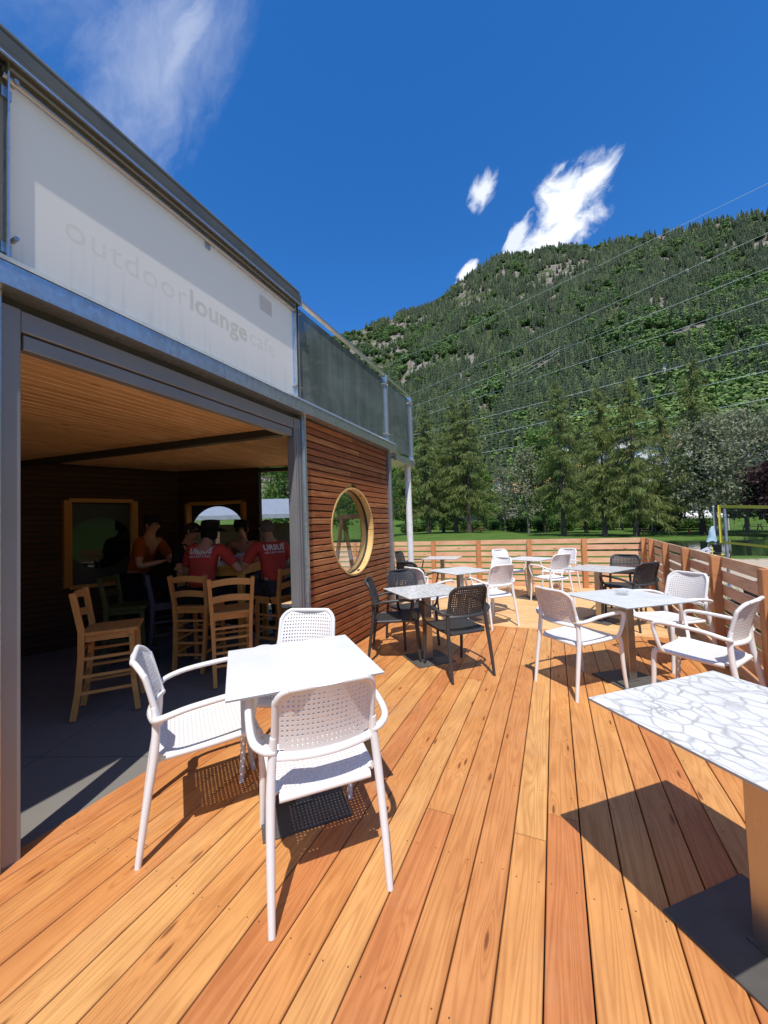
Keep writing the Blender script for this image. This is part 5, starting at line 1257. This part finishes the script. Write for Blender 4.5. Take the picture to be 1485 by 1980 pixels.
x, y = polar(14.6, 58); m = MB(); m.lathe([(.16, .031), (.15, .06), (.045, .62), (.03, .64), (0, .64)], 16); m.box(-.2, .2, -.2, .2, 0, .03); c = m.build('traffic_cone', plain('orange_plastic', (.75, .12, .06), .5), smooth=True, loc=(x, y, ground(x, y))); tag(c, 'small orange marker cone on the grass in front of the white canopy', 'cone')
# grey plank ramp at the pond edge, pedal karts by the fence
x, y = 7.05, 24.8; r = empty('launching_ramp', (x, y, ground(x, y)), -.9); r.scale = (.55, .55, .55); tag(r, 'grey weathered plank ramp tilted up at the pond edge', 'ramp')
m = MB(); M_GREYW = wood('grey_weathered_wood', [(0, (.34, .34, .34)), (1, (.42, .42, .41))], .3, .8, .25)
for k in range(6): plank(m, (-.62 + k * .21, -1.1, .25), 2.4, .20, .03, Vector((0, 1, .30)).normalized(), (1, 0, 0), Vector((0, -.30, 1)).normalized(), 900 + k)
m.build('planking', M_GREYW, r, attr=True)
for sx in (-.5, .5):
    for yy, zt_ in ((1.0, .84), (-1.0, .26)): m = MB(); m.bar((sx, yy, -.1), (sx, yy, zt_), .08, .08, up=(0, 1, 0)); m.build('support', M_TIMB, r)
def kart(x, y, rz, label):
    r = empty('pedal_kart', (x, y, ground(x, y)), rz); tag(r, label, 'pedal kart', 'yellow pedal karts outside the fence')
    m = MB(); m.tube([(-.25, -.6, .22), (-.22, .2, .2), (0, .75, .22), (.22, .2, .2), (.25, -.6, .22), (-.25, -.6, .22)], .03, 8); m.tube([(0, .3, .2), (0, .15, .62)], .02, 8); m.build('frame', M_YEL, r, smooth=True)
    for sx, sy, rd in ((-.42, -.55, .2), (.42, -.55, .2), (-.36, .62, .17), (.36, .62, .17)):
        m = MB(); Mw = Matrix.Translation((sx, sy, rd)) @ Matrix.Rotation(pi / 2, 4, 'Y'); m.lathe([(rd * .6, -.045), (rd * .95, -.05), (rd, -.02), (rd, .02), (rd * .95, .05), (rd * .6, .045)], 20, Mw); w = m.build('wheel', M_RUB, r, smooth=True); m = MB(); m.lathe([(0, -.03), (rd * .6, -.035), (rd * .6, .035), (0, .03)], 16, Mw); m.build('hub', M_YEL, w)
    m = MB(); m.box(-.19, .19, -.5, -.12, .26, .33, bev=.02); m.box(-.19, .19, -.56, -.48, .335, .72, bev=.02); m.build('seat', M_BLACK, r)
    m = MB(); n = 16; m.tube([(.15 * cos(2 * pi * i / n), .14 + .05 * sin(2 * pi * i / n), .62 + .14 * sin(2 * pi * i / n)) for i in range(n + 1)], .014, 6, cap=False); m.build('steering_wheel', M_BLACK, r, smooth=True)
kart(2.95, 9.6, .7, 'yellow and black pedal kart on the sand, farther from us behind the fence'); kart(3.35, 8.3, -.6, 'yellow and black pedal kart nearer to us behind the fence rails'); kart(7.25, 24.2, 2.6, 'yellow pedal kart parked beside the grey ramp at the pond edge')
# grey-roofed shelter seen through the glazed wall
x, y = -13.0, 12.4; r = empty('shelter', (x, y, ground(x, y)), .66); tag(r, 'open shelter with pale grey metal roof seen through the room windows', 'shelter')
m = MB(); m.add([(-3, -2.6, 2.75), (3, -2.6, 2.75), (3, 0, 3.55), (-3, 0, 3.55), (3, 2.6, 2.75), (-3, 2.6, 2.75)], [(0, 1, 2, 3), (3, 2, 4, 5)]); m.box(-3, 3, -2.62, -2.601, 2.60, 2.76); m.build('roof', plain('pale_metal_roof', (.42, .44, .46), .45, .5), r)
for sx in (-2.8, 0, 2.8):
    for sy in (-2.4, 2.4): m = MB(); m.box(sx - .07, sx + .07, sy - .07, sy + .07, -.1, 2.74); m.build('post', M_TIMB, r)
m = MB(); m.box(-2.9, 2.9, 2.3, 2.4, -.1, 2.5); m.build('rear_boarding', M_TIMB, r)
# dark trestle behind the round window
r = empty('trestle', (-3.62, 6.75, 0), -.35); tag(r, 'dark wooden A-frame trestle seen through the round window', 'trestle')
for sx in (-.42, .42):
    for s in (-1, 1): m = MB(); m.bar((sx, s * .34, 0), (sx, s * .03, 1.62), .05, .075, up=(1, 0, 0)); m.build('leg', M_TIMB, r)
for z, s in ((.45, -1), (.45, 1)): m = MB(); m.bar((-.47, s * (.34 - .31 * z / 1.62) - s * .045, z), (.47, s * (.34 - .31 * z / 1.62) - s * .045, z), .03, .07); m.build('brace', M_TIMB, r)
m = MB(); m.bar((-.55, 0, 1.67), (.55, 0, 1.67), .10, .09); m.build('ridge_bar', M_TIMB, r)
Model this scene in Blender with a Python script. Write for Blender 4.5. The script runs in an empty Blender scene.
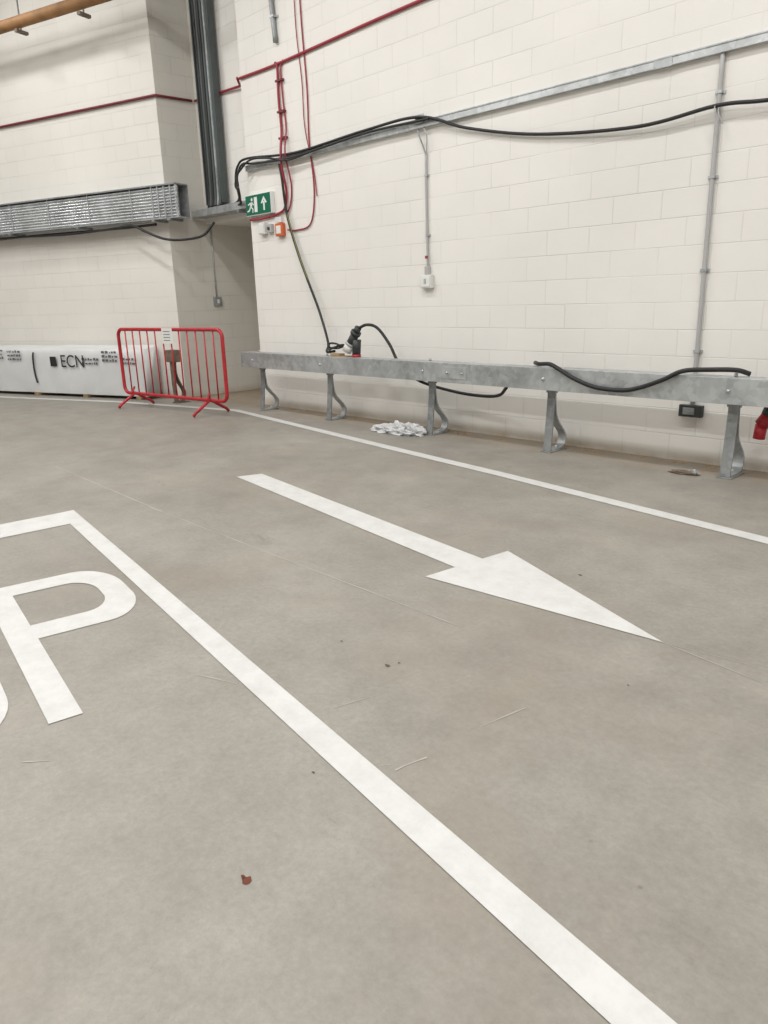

_WHAT YOU ARE ASKED TO DO_
Copy out the listing exactly as it stands, but not the pictures.

_FULL ANSWER_
Keep writing the Blender script for this image. This is part 5, starting at line 1257. This part finishes the script. Write for Blender 4.5. Take the picture to be 1485 by 1980 pixels.
x, y = polar(14.6, 58); m = MB(); m.lathe([(.16, .031), (.15, .06), (.045, .62), (.03, .64), (0, .64)], 16); m.box(-.2, .2, -.2, .2, 0, .03); c = m.build('traffic_cone', plain('orange_plastic', (.75, .12, .06), .5), smooth=True, loc=(x, y, ground(x, y))); tag(c, 'small orange marker cone on the grass in front of the white canopy', 'cone')
# grey plank ramp at the pond edge, pedal karts by the fence
x, y = 7.05, 24.8; r = empty('launching_ramp', (x, y, ground(x, y)), -.9); r.scale = (.55, .55, .55); tag(r, 'grey weathered plank ramp tilted up at the pond edge', 'ramp')
m = MB(); M_GREYW = wood('grey_weathered_wood', [(0, (.34, .34, .34)), (1, (.42, .42, .41))], .3, .8, .25)
for k in range(6): plank(m, (-.62 + k * .21, -1.1, .25), 2.4, .20, .03, Vector((0, 1, .30)).normalized(), (1, 0, 0), Vector((0, -.30, 1)).normalized(), 900 + k)
m.build('planking', M_GREYW, r, attr=True)
for sx in (-.5, .5):
    for yy, zt_ in ((1.0, .84), (-1.0, .26)): m = MB(); m.bar((sx, yy, -.1), (sx, yy, zt_), .08, .08, up=(0, 1, 0)); m.build('support', M_TIMB, r)
def kart(x, y, rz, label):
    r = empty('pedal_kart', (x, y, ground(x, y)), rz); tag(r, label, 'pedal kart', 'yellow pedal karts outside the fence')
    m = MB(); m.tube([(-.25, -.6, .22), (-.22, .2, .2), (0, .75, .22), (.22, .2, .2), (.25, -.6, .22), (-.25, -.6, .22)], .03, 8); m.tube([(0, .3, .2), (0, .15, .62)], .02, 8); m.build('frame', M_YEL, r, smooth=True)
    for sx, sy, rd in ((-.42, -.55, .2), (.42, -.55, .2), (-.36, .62, .17), (.36, .62, .17)):
        m = MB(); Mw = Matrix.Translation((sx, sy, rd)) @ Matrix.Rotation(pi / 2, 4, 'Y'); m.lathe([(rd * .6, -.045), (rd * .95, -.05), (rd, -.02), (rd, .02), (rd * .95, .05), (rd * .6, .045)], 20, Mw); w = m.build('wheel', M_RUB, r, smooth=True); m = MB(); m.lathe([(0, -.03), (rd * .6, -.035), (rd * .6, .035), (0, .03)], 16, Mw); m.build('hub', M_YEL, w)
    m = MB(); m.box(-.19, .19, -.5, -.12, .26, .33, bev=.02); m.box(-.19, .19, -.56, -.48, .335, .72, bev=.02); m.build('seat', M_BLACK, r)
    m = MB(); n = 16; m.tube([(.15 * cos(2 * pi * i / n), .14 + .05 * sin(2 * pi * i / n), .62 + .14 * sin(2 * pi * i / n)) for i in range(n + 1)], .014, 6, cap=False); m.build('steering_wheel', M_BLACK, r, smooth=True)
kart(2.95, 9.6, .7, 'yellow and black pedal kart on the sand, farther from us behind the fence'); kart(3.35, 8.3, -.6, 'yellow and black pedal kart nearer to us behind the fence rails'); kart(7.25, 24.2, 2.6, 'yellow pedal kart parked beside the grey ramp at the pond edge')
# grey-roofed shelter seen through the glazed wall
x, y = -13.0, 12.4; r = empty('shelter', (x, y, ground(x, y)), .66); tag(r, 'open shelter with pale grey metal roof seen through the room windows', 'shelter')
m = MB(); m.add([(-3, -2.6, 2.75), (3, -2.6, 2.75), (3, 0, 3.55), (-3, 0, 3.55), (3, 2.6, 2.75), (-3, 2.6, 2.75)], [(0, 1, 2, 3), (3, 2, 4, 5)]); m.box(-3, 3, -2.62, -2.601, 2.60, 2.76); m.build('roof', plain('pale_metal_roof', (.42, .44, .46), .45, .5), r)
for sx in (-2.8, 0, 2.8):
    for sy in (-2.4, 2.4): m = MB(); m.box(sx - .07, sx + .07, sy - .07, sy + .07, -.1, 2.74); m.build('post', M_TIMB, r)
m = MB(); m.box(-2.9, 2.9, 2.3, 2.4, -.1, 2.5); m.build('rear_boarding', M_TIMB, r)
# dark trestle behind the round window
r = empty('trestle', (-3.62, 6.75, 0), -.35); tag(r, 'dark wooden A-frame trestle seen through the round window', 'trestle')
for sx in (-.42, .42):
    for s in (-1, 1): m = MB(); m.bar((sx, s * .34, 0), (sx, s * .03, 1.62), .05, .075, up=(1, 0, 0)); m.build('leg', M_TIMB, r)
for z, s in ((.45, -1), (.45, 1)): m = MB(); m.bar((-.47, s * (.34 - .31 * z / 1.62) - s * .045, z), (.47, s * (.34 - .31 * z / 1.62) - s * .045, z), .03, .07); m.build('brace', M_TIMB, r)
m = MB(); m.bar((-.55, 0, 1.67), (.55, 0, 1.67), .10, .09); m.build('ridge_bar', M_TIMB, r)
Model this scene in Blender with a Python script. Write for Blender 4.5. The script runs in an empty Blender scene.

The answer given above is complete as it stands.